A publicação reportou que a arte, cuja origem é uma necrópole no norte do Cairo denominada Abu Sir, foi alvo de disputa judicial num tribunal nos EUA, com decisão favorável à sua devolução. 

Um processo irreversível para África

O tema sobre a devolução de obras de arte africanas espalhadas pelo mundo desde o período colonial ganhou mediatização nas últimas décadas, com políticos e agentes culturais africanos a abrirem uma frente para o regresso ao continente de máscaras, artefactos, bonecas, enfim, objectos do uso quotidiano da cultura e tradição africana.

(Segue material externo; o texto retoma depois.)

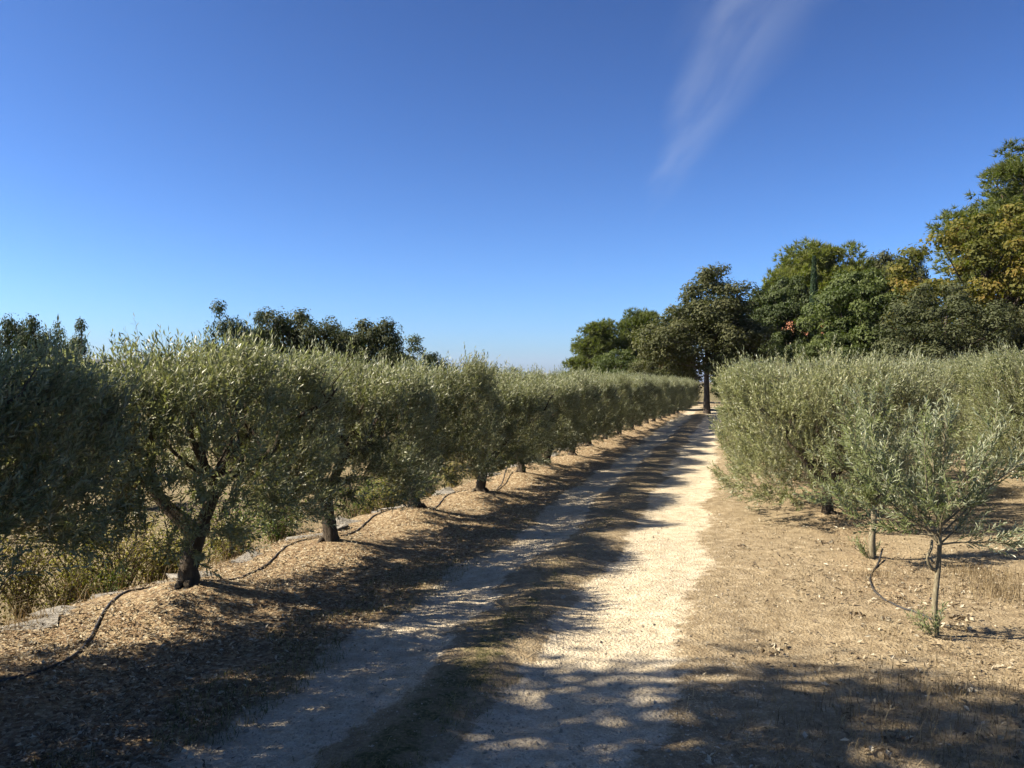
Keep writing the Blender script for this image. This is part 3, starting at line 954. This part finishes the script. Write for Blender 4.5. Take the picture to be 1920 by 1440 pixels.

Com a elevação de Emmanuel Macron a Presidente da França, a ex-potência colonial deu passos flexíveis quanto à devolução aos países africanos de artes expostas em museus franceses, tirados à força de África durante a colonização.

“Restituir essas obras à África é dar aos jovens africanos acesso à sua cultura. (...) Precisamos de ser honestos connosco mesmos. Houve pilhagem colonial, é absolutamente verdade", admitiu Macron, num encontro, em 2021, na cidade de Montpellier, com figuras culturais africanas.

Foi, aliás, na esteira destas declarações do Presidente francês que, no mesmo ano, aquele país europeu devolveu ao Benin, numa cerimónia solene, 26 obras de arte, que fazem parte do "tesouro real de Abomey", espoliadas no século XIX pelas tropas coloniais.

“É um momento histórico de orgulho nacional", reagiram, na ocasião, as autoridades beninenses à entrega, no Palácio do Eliseu, em Paris, de peças como estátuas do antigo reino de Abomey e o trono do rei Béhanzin, retirados do Palácio Real do país africano por tropas francesas, há 130 anos.

Artefactos nigerianos regressaram mais de 100 anos depois

À luz do crescente ímpeto para a recuperação de artefactos africanos de ex-potências coloniais como a Alemanha, Grã-Bretanha, França e Bélgica, em 2022, a Nigéria viu retornar 20 artefactos tirados nas expedições militares britânicas ao território do antigo Reino do Benin.

As artes foram devolvidas pela Alemanha, que considerou a medida como forma de "corrigir um erro", registado no processo de colonização em África.

Milhares de placas de metal, esculturas e objectos dos séculos XVI a XVIII — aclamados como algumas das melhores obras de arte africana — foram espoliadas por forças britânicas no antigo Reino do Benin e acabaram em museus e colecções de arte nos Estados Unidos e na Europa.

Fundação Dokolo, o rosto da causa em Angola

Em 2018, Angola anunciou a recuperação de seis peças do Museu do Dundo, que estavam ‘perdidas’ em Bruxelas, capital da Bélgica, após terem sido levadas do País durante a guerra civil em Angola. 

O processo de recuperação de artefactos angolanos como um cadeirão do chefe ‘chokwe’, um cachimbo adornado com uma cabeça humana, uma taça para cozinhar mandioca, um pequeno banco circular, uma máscara de madeira maciça de cor vermelha e uma máscara ‘chokwe’ foi conduzido pela Fundação Sindika Dokolo, que tinha à testa o falecido empresário e coleccionador de artes Sindika Dokolo, congolês democrata que se casou com a empresária angolana Isabel dos Santos, primogênita do falecido Presidente José Eduardo dos Santos.

Com a morte de Dokolo, em 2020, pouco ou nada tem ‘respirado’ para o público sobre a agenda de Angola em relação à recuperação de peças da sua cultura espalhadas pela Europa e América.

"Não há pedido [de países africanos] de devolução" de artes por Portugal

O ministro da Cultura de Portugal afirmou, em Março do ano passado, que as autoridades do seu país não receberam nenhum pedido para a devolução de obras de arte africanas expostas nos museus portugueses desde o período colonial. 

"Não há nenhum pedido de devolução", declarou Pedro Adão e Silva, que, questionado pela DW sobre uma eventual restituição de artes africanas retiradas do continente durante a colonização, observou que o existe é "uma reflexão, e só isso".

"A questão não se coloca, não há nenhum processo [de devolução], no sentido que é uma reflexão. Todos os países têm feito reflexões nesta matéria", referiu o ministro português da Cultura.